Astonishingly, she finds herself face to face that night with influential Lord Beaverbrook, who sees in her tremendous character and saves her business. Not only does she survive, she prospers; she becomes wealthy, but ostracized. Even her own father helps Elias plot against her. Yet Janie McLeary King thwarts them and brings first-run talking pictures to the town.

River of the Brokenhearted is a multi-generational epic of rivalries, misunderstandings, rumours; the abuse of power, what weak people will do for love, and the true power of doing right; of a pioneer and her legacy in the lives of her son and grandchildren.

Author Biography

Born in 1950 in Newcastle, New Brunswick, the third of six children, David Adams Richards found his calling at the age of fourteen after reading Oliver Twist. He had never read a novel before, and was first disappointed that there were no pictures. Then he picked up the Dickens novel almost by accident one day, and after reading it was determined to become a novelist.

He studied literature at St. Thomas University in Fredericton, attended an informal weekly writing workshop, received encouragement from established writers and published a book of poetry. When the first five chapters of the novel he was working on, The Coming of Winter, won the Norma Epstein Prize for Creative Writing in 1973, he left university to write full-time; the book was published the following year, and translated into Russian.

He then pursued a life of writing with extraordinary resolve, in spite of the small rewards early on. Leaving university without a degree meant giving up the possibility of an academic career. Instead, he took ticket stubs at his father’s theatre in Newcastle; “I came from a family that did all right, but after I got out on my own, from age 19 to 27, I had almost no money. I cut my own wood for the winter with an axe one year.” For his first five novels, he didn’t have a reading outside his province of New Brunswick.

However, in 1985 his fifth work of fiction, Road to the Stilt House, was nominated for the Governor General’s Award, and soon he was recognised as one of the ten best Canadian writers under 45. In 1988 he won the Governor General’s Award for Nights Below Station Street, and was named by Maclean’s magazine as a Canadian who made a difference; he began to win various other literary awards. Ten years later he won a second Governor General’s Award for his memoir Lines on the Water, becoming one of only three writers to win for both fiction and non-fiction (along with Mordecai Richler and Hugh MacLennan).

Still, it was not until his 2000 novel Mercy Among the Children that he made a real breakthrough internationally; the novel received effusive praise and was a national bestseller for months. The epic story of a man’s pact with God and its far-reaching impact on his family’s destiny, it was nominated for the Governor General’s Award and the Trillium Award, and won the prestigious Giller Prize. In the U.S., it was given the Editors’ Choice award by The Atlantic Monthly. The Washington Post called it “a contemporary masterpiece that, in the tradition of Tolstoy, Camus and Melville, reminds us that redemption is to be found in the suffering of innocents.”

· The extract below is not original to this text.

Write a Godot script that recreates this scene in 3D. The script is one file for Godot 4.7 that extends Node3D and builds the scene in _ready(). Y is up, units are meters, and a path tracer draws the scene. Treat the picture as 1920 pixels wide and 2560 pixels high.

Like his literary heroes Thomas Hardy and Emily Bronte, Richards evokes universal human struggles through the events of a small, rural place, where one person’s actions impact inevitably on others in a web of interconnectedness. The TLS, comparing Richards to Alice Munro, Margaret Laurence and Alistair MacLeod, says, “Like them, Richards is a regional writer, but not in a limiting sense; circumscription of place concentrates and clarifies the universal issues of motive and moral responsibility.”

Each of his sixteen books of poetry, essays and fiction is set in rural communities of New Brunswick’s Miramichi Valley. After years of travelling, Richards found he could write about the region regardless of where he lived; he says, “I carry what I do inside.” He portrays real rural men and women, brilliant and strong characters in spite of their deprived lives, sometimes based on people he grew up with. Wayne Johnston, hearing Richards read in 1983, was struck by the author’s unqualified love for all his characters.

Richards’ meditation on fishing, Lines on the Water, and his earlier book Hockey Dreams, reflect enduring childhood passions; his interests beyond literature and history are hockey, boxing, hunting, and fly-fishing on the Miramichi River. His love for the place and its people permeates his work, while his belief in the existence of good and evil and human choice between them, his ability to catch what Maclean’s magazine called “the beauty and loneliness of the search for moral truth,” gives it an uplifting quality. He admits there are hard lessons in his books, but hopes there is joyousness too. “It’s more optimistic than not.”